After Success: Poverty Beyond the MDGs

After Success: Poverty Beyond the MDGs

To be living in Europe and working on development at the moment is something of a schizophrenic existence. On the one hand, European countries are facing austerity, cuts and recession. On the other, supposedly less “developed” countries are experiencing growth, expansion and improvement. It’s a context that makes the discussions about the next set of global development goals very interesting indeed. Where exactly are the problems in the world that our new goals should fix, and what exactly are they?

Twenty years ago, when the last set of development goals was agreed upon in the form of the U.N. Millennium Development Goals (MDGs), the answers were a bit clearer. Extreme poverty was the norm in many regions. In Asia and sub-Saharan Africa, more than half of the population lived on less than $1.25 in 1990. Between a quarter and a half of all children in those two regions were underweight, and in Africa only half of all children were in school.

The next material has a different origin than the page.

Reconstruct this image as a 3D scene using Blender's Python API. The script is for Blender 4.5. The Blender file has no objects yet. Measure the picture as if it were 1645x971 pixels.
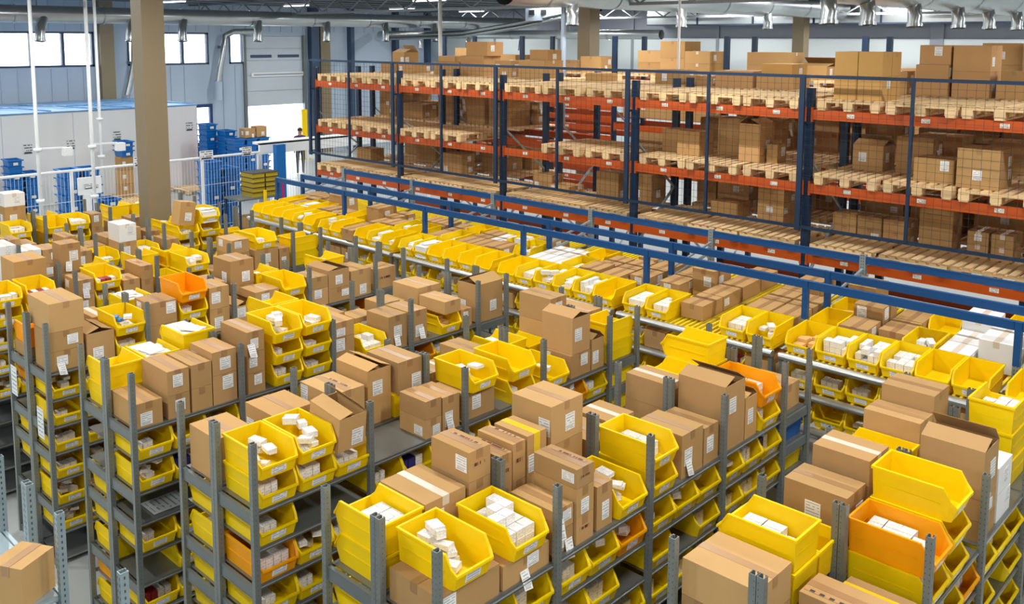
import bpy, math, random
import numpy as np
from mathutils import Matrix, Vector, Euler

# ------------------------------------------------------------------ camera, world, exposure
scene = bpy.context.scene
COL = scene.collection
FPX, CXP, CYP, PIT, YAW, ROLL = 1461.65, 822.5, 229.03, math.radians(6.5423), math.radians(43.4316), math.radians(0.19)
H = 5.1                                        # lens height above the floor
cam_d = bpy.data.cameras.new('camera')
cam_d.sensor_width = 36.0
cam_d.lens = FPX / 1645.0 * 36.0
cam_d.shift_y = -(485.5 - CYP) / 1645.0
cam_d.clip_end = 300
cam = bpy.data.objects.new('camera', cam_d)
COL.objects.link(cam)
FW = Vector((-math.sin(YAW) * math.cos(PIT), math.cos(YAW) * math.cos(PIT), -math.sin(PIT)))
RT = Vector((math.cos(YAW), math.sin(YAW), 0))
UP = RT.cross(FW)
RT2 = RT * math.cos(ROLL) + UP * math.sin(ROLL)
UP2 = UP * math.cos(ROLL) - RT * math.sin(ROLL)
cam.matrix_world = Matrix(((RT2.x, UP2.x, -FW.x, 0), (RT2.y, UP2.y, -FW.y, 0), (RT2.z, UP2.z, -FW.z, H), (0, 0, 0, 1)))
scene.camera = cam

w = bpy.data.worlds.new('daylight')
scene.world = w
w.use_nodes = True
bg = w.node_tree.nodes['Background']
bg.inputs[0].default_value = (0.86, 0.94, 1.0, 1)
bg.inputs[1].default_value = 7.0
scene.view_settings.view_transform = 'Standard'
scene.view_settings.look = 'None'
scene.view_settings.gamma = 1
scene.view_settings.use_curve_mapping = False
scene.view_settings.exposure = 0.0
LAMP_W = 124.0                                  # watts of one ceiling lamp

rnd = random.Random(7)

# ------------------------------------------------------------------ materials
def lin(c):
    return tuple(((v / 255) / 12.92 if v <= 10 else ((v / 255 + 0.055) / 1.055) ** 2.4) for v in c)

class NT:
    def __init__(s, name):
        s.m = bpy.data.materials.new(name); s.m.use_nodes = True
        s.t = s.m.node_tree; s.b = s.t.nodes['Principled BSDF']
    def n(s, typ, **kw):
        x = s.t.nodes.new(typ)
        for k, v in kw.items():
            if k.startswith('i'):
                x.inputs[int(k[1:])].default_value = v
            else:
                setattr(x, k, v)
        return x
    def l(s, a, b): s.t.links.new(a, b)
    def math(s, op, a, b=None):
        x = s.n('ShaderNodeMath', operation=op)
        for i, v in enumerate((a, b)):
            if v is None: continue
            if isinstance(v, (int, float)): x.inputs[i].default_value = v
            else: s.l(v, x.inputs[i])
        return x.outputs[0]
    def mix(s, fac, a, b, typ='MIX'):
        x = s.n('ShaderNodeMix', data_type='RGBA', blend_type=typ)
        for i, v in ((0, fac), (6, a), (7, b)):
            if isinstance(v, (int, float)): x.inputs[i].default_value = v
            elif isinstance(v, tuple): x.inputs[i].default_value = (*v, 1) if len(v) == 3 else v
            else: s.l(v, x.inputs[i])
        return x.outputs[2]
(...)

Things are different, and better, in 2013. While extreme income poverty has been slow to decline in some areas, particularly Africa, the rate of extreme income poverty has shrunk to well under half of the population in Asia. Social indicators have improved at a faster rate. One- to two-fifths of children are now underweight. Three-quarters of children in Africa are now in school, with that proportion well above 90 percent in most of Asia. It is true that an unacceptably large number of people still suffer from extreme poverty. It is also true that much of the improvement in the global picture has been driven by improvements in a few big countries, most notably China, and that in some countries and regions progress has been slow to nonexistent. Nevertheless, it is clear that at a global level progress is tremendous.